- **Written instruction**:
Below is some material; transcribe all of it exactly.

•••••

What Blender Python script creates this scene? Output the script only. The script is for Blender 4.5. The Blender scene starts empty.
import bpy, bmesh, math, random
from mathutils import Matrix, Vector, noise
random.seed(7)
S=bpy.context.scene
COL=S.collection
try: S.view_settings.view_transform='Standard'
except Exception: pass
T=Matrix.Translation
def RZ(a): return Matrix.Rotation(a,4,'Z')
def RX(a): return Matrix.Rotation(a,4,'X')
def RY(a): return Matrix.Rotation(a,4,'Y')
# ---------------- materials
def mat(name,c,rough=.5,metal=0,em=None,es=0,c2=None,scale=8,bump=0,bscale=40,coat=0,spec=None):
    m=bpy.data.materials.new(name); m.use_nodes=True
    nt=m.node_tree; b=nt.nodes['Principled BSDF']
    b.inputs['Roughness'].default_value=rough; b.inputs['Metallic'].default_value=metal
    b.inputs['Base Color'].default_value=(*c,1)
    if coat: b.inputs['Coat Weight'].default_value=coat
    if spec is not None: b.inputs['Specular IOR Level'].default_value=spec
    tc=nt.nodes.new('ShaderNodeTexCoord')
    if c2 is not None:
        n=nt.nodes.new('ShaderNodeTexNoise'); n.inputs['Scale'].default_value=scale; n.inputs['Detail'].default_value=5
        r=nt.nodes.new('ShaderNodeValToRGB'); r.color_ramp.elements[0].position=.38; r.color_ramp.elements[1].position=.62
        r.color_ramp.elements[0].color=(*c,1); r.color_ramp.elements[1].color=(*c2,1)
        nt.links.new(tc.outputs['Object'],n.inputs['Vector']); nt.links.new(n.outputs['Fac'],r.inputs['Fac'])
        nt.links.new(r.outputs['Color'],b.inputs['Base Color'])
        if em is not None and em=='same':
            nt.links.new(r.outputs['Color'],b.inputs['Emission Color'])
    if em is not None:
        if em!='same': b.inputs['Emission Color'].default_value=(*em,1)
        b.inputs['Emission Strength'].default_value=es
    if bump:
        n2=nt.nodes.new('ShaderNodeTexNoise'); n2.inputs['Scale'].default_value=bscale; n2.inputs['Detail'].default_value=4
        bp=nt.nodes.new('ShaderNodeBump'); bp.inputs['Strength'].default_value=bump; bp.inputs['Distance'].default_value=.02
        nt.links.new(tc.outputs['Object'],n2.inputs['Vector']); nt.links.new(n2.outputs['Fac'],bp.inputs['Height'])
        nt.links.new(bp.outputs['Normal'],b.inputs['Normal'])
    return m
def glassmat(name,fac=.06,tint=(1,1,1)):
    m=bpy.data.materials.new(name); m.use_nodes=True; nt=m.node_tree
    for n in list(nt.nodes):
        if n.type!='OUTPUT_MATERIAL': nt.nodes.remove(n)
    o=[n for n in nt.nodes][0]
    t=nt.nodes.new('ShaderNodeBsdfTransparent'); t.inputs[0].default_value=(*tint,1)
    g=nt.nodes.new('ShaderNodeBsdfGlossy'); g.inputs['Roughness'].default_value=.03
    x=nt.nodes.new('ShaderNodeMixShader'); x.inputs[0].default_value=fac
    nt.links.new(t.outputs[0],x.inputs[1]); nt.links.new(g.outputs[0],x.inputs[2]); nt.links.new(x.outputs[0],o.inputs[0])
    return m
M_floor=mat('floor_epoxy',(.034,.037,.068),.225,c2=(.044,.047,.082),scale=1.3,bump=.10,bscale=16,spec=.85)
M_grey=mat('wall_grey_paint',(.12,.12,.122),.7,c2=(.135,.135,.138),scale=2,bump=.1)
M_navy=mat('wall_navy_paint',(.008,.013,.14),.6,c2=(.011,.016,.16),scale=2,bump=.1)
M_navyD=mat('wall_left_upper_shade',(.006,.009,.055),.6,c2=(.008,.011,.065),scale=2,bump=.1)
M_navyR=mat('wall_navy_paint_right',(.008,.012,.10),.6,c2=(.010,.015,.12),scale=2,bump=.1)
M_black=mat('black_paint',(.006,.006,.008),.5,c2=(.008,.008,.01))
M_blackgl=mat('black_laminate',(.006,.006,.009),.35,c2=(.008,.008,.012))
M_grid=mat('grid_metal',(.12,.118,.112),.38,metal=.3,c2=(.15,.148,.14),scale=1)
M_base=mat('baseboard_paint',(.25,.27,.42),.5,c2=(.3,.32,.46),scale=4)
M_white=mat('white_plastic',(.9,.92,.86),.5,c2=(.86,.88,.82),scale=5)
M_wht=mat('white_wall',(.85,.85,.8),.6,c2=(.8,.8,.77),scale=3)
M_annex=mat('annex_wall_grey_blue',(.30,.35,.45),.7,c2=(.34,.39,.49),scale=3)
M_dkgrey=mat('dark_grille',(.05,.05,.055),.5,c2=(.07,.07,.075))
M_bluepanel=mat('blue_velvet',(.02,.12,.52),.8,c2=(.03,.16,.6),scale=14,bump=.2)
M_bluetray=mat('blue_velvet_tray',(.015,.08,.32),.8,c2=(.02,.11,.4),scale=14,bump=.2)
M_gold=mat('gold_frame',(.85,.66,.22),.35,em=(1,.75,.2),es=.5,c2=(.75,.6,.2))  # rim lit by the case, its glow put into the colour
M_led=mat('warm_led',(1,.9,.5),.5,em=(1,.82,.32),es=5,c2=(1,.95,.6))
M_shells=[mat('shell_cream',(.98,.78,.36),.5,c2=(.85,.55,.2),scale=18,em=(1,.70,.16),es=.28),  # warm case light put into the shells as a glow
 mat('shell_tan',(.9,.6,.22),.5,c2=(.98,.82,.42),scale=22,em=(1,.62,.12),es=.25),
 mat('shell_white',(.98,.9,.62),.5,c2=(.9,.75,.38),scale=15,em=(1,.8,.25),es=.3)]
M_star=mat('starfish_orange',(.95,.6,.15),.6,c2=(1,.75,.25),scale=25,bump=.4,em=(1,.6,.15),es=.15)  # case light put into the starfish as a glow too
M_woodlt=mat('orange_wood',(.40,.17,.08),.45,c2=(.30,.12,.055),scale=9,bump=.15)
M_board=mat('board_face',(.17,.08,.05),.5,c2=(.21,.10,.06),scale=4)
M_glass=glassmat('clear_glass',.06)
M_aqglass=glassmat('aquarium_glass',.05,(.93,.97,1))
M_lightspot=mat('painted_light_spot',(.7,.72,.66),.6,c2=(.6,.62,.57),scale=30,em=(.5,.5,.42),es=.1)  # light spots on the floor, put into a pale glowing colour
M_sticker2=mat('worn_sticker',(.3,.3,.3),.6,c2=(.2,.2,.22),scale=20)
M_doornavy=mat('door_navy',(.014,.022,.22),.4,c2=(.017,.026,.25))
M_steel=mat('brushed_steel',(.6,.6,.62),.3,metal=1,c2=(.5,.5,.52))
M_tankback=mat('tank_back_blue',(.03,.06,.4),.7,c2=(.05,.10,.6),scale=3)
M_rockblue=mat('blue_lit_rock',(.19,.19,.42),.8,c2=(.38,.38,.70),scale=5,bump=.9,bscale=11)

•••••

- **Response**:
What Blender Python script creates this scene? Output the script only. The script is for Blender 4.5. The Blender scene starts empty.
import bpy, bmesh, math, random
from mathutils import Matrix, Vector, noise
random.seed(7)
S=bpy.context.scene
COL=S.collection
try: S.view_settings.view_transform='Standard'
except Exception: pass
T=Matrix.Translation
def RZ(a): return Matrix.Rotation(a,4,'Z')
def RX(a): return Matrix.Rotation(a,4,'X')
def RY(a): return Matrix.Rotation(a,4,'Y')
# ---------------- materials
def mat(name,c,rough=.5,metal=0,em=None,es=0,c2=None,scale=8,bump=0,bscale=40,coat=0,spec=None):
    m=bpy.data.materials.new(name); m.use_nodes=True
    nt=m.node_tree; b=nt.nodes['Principled BSDF']
    b.inputs['Roughness'].default_value=rough; b.inputs['Metallic'].default_value=metal
    b.inputs['Base Color'].default_value=(*c,1)
    if coat: b.inputs['Coat Weight'].default_value=coat
    if spec is not None: b.inputs['Specular IOR Level'].default_value=spec
    tc=nt.nodes.new('ShaderNodeTexCoord')
    if c2 is not None:
        n=nt.nodes.new('ShaderNodeTexNoise'); n.inputs['Scale'].default_value=scale; n.inputs['Detail'].default_value=5
        r=nt.nodes.new('ShaderNodeValToRGB'); r.color_ramp.elements[0].position=.38; r.color_ramp.elements[1].position=.62
        r.color_ramp.elements[0].color=(*c,1); r.color_ramp.elements[1].color=(*c2,1)
        nt.links.new(tc.outputs['Object'],n.inputs['Vector']); nt.links.new(n.outputs['Fac'],r.inputs['Fac'])
        nt.links.new(r.outputs['Color'],b.inputs['Base Color'])
        if em is not None and em=='same':
            nt.links.new(r.outputs['Color'],b.inputs['Emission Color'])
    if em is not None:
        if em!='same': b.inputs['Emission Color'].default_value=(*em,1)
        b.inputs['Emission Strength'].default_value=es
    if bump:
        n2=nt.nodes.new('ShaderNodeTexNoise'); n2.inputs['Scale'].default_value=bscale; n2.inputs['Detail'].default_value=4
        bp=nt.nodes.new('ShaderNodeBump'); bp.inputs['Strength'].default_value=bump; bp.inputs['Distance'].default_value=.02
        nt.links.new(tc.outputs['Object'],n2.inputs['Vector']); nt.links.new(n2.outputs['Fac'],bp.inputs['Height'])
        nt.links.new(bp.outputs['Normal'],b.inputs['Normal'])
    return m
def glassmat(name,fac=.06,tint=(1,1,1)):
    m=bpy.data.materials.new(name); m.use_nodes=True; nt=m.node_tree
    for n in list(nt.nodes):
        if n.type!='OUTPUT_MATERIAL': nt.nodes.remove(n)
    o=[n for n in nt.nodes][0]
    t=nt.nodes.new('ShaderNodeBsdfTransparent'); t.inputs[0].default_value=(*tint,1)
    g=nt.nodes.new('ShaderNodeBsdfGlossy'); g.inputs['Roughness'].default_value=.03
    x=nt.nodes.new('ShaderNodeMixShader'); x.inputs[0].default_value=fac
    nt.links.new(t.outputs[0],x.inputs[1]); nt.links.new(g.outputs[0],x.inputs[2]); nt.links.new(x.outputs[0],o.inputs[0])
    return m
M_floor=mat('floor_epoxy',(.034,.037,.068),.225,c2=(.044,.047,.082),scale=1.3,bump=.10,bscale=16,spec=.85)
M_grey=mat('wall_grey_paint',(.12,.12,.122),.7,c2=(.135,.135,.138),scale=2,bump=.1)
M_navy=mat('wall_navy_paint',(.008,.013,.14),.6,c2=(.011,.016,.16),scale=2,bump=.1)
M_navyD=mat('wall_left_upper_shade',(.006,.009,.055),.6,c2=(.008,.011,.065),scale=2,bump=.1)
M_navyR=mat('wall_navy_paint_right',(.008,.012,.10),.6,c2=(.010,.015,.12),scale=2,bump=.1)
M_black=mat('black_paint',(.006,.006,.008),.5,c2=(.008,.008,.01))
M_blackgl=mat('black_laminate',(.006,.006,.009),.35,c2=(.008,.008,.012))
M_grid=mat('grid_metal',(.12,.118,.112),.38,metal=.3,c2=(.15,.148,.14),scale=1)
M_base=mat('baseboard_paint',(.25,.27,.42),.5,c2=(.3,.32,.46),scale=4)
M_white=mat('white_plastic',(.9,.92,.86),.5,c2=(.86,.88,.82),scale=5)
M_wht=mat('white_wall',(.85,.85,.8),.6,c2=(.8,.8,.77),scale=3)
M_annex=mat('annex_wall_grey_blue',(.30,.35,.45),.7,c2=(.34,.39,.49),scale=3)
M_dkgrey=mat('dark_grille',(.05,.05,.055),.5,c2=(.07,.07,.075))
M_bluepanel=mat('blue_velvet',(.02,.12,.52),.8,c2=(.03,.16,.6),scale=14,bump=.2)
M_bluetray=mat('blue_velvet_tray',(.015,.08,.32),.8,c2=(.02,.11,.4),scale=14,bump=.2)
M_gold=mat('gold_frame',(.85,.66,.22),.35,em=(1,.75,.2),es=.5,c2=(.75,.6,.2))  # rim lit by the case, its glow put into the colour
M_led=mat('warm_led',(1,.9,.5),.5,em=(1,.82,.32),es=5,c2=(1,.95,.6))
M_shells=[mat('shell_cream',(.98,.78,.36),.5,c2=(.85,.55,.2),scale=18,em=(1,.70,.16),es=.28),  # warm case light put into the shells as a glow
 mat('shell_tan',(.9,.6,.22),.5,c2=(.98,.82,.42),scale=22,em=(1,.62,.12),es=.25),
 mat('shell_white',(.98,.9,.62),.5,c2=(.9,.75,.38),scale=15,em=(1,.8,.25),es=.3)]
M_star=mat('starfish_orange',(.95,.6,.15),.6,c2=(1,.75,.25),scale=25,bump=.4,em=(1,.6,.15),es=.15)  # case light put into the starfish as a glow too
M_woodlt=mat('orange_wood',(.40,.17,.08),.45,c2=(.30,.12,.055),scale=9,bump=.15)
M_board=mat('board_face',(.17,.08,.05),.5,c2=(.21,.10,.06),scale=4)
M_glass=glassmat('clear_glass',.06)
M_aqglass=glassmat('aquarium_glass',.05,(.93,.97,1))
M_lightspot=mat('painted_light_spot',(.7,.72,.66),.6,c2=(.6,.62,.57),scale=30,em=(.5,.5,.42),es=.1)  # light spots on the floor, put into a pale glowing colour
M_sticker2=mat('worn_sticker',(.3,.3,.3),.6,c2=(.2,.2,.22),scale=20)
M_doornavy=mat('door_navy',(.014,.022,.22),.4,c2=(.017,.026,.25))
M_steel=mat('brushed_steel',(.6,.6,.62),.3,metal=1,c2=(.5,.5,.52))
M_tankback=mat('tank_back_blue',(.03,.06,.4),.7,c2=(.05,.10,.6),scale=3)
M_rockblue=mat('blue_lit_rock',(.19,.19,.42),.8,c2=(.38,.38,.70),scale=5,bump=.9,bscale=11)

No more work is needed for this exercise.